Valdeluz may never grow as once planned, but it has a young and growing population that contrasts with the rest of Spain's heartland, which is aging. More businesses are opening, and some infrastructure is being improved.
During a visit two months ago, subcontractors for Orange, a telecommunications operator, were laying the town's first fiber-optic cable. A few meters away, Adrian Romanillos, a chef and an entrepreneur, was supervising the painting and interior renovations of his new tapas bar.
Romanillos said he had checked some basic demographics before taking a risk on Valdeluz: The average age is 32, and about 800 children under 16 live in the area. The young could pressure their parents to take them out for tapas, he figured.

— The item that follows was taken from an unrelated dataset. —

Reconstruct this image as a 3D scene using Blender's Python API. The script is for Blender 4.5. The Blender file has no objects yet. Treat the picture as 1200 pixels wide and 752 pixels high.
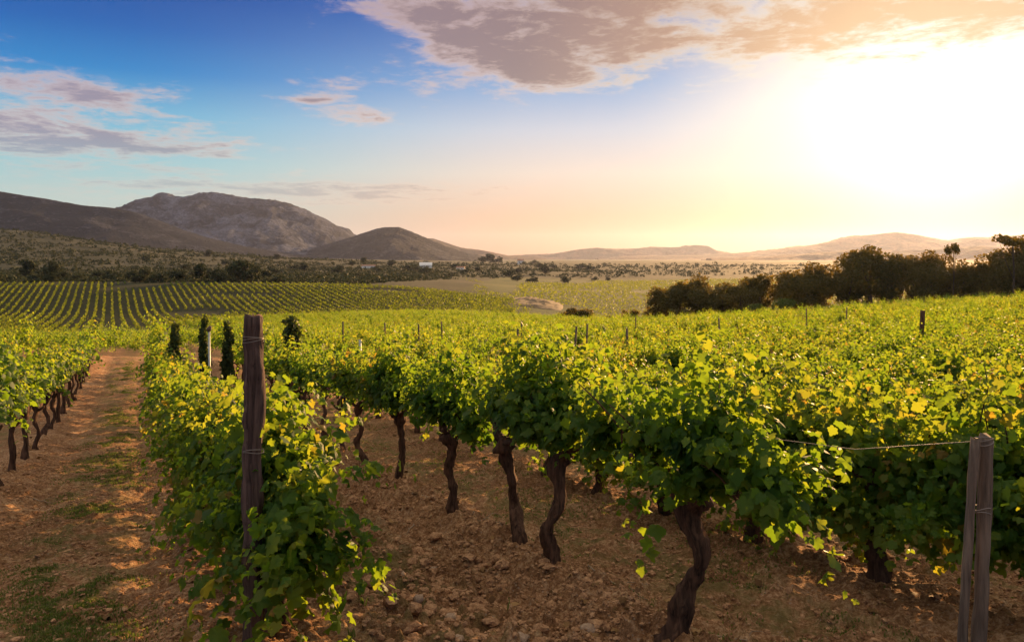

"I have here the right combination of strong demand and very limited competition," he said.
The road that leads to Valdeluz's golf club is lined with oaks, some over 500 years old. The privately owned club opened in 2007 and survived the crisis, finding profitability last year. Now it is about to start a new development phase, adding a hotel, a horse-riding center and dozens of houses on the edge of the golf course.
"The truth is that almost all the golf courses of Spain were built not just for golf but with one common goal: to build and sell nice houses around them, with views onto the greens," said Borja Ochoa, the club's sports director. "We're finally out of a crisis that forced everybody to shelve their projects. Everybody can now go back to their original plans."
As Valdeluz continues to recover, some residents are worried about a round of frenzied building activity. Many apartments face empty lots, now covered with poppies. Having bulldozers and construction cranes rumble through does not appeal to everybody.
"If this place doesn't grow any further, that is just fine by me," said Vanessa Garrido Nuero, who rents an apartment with her husband and 3-year-old daughter. "We moved here not to be in a crowded and noisy place but because we planned on having children and wanted them to grow up in a secure, green and quiet place."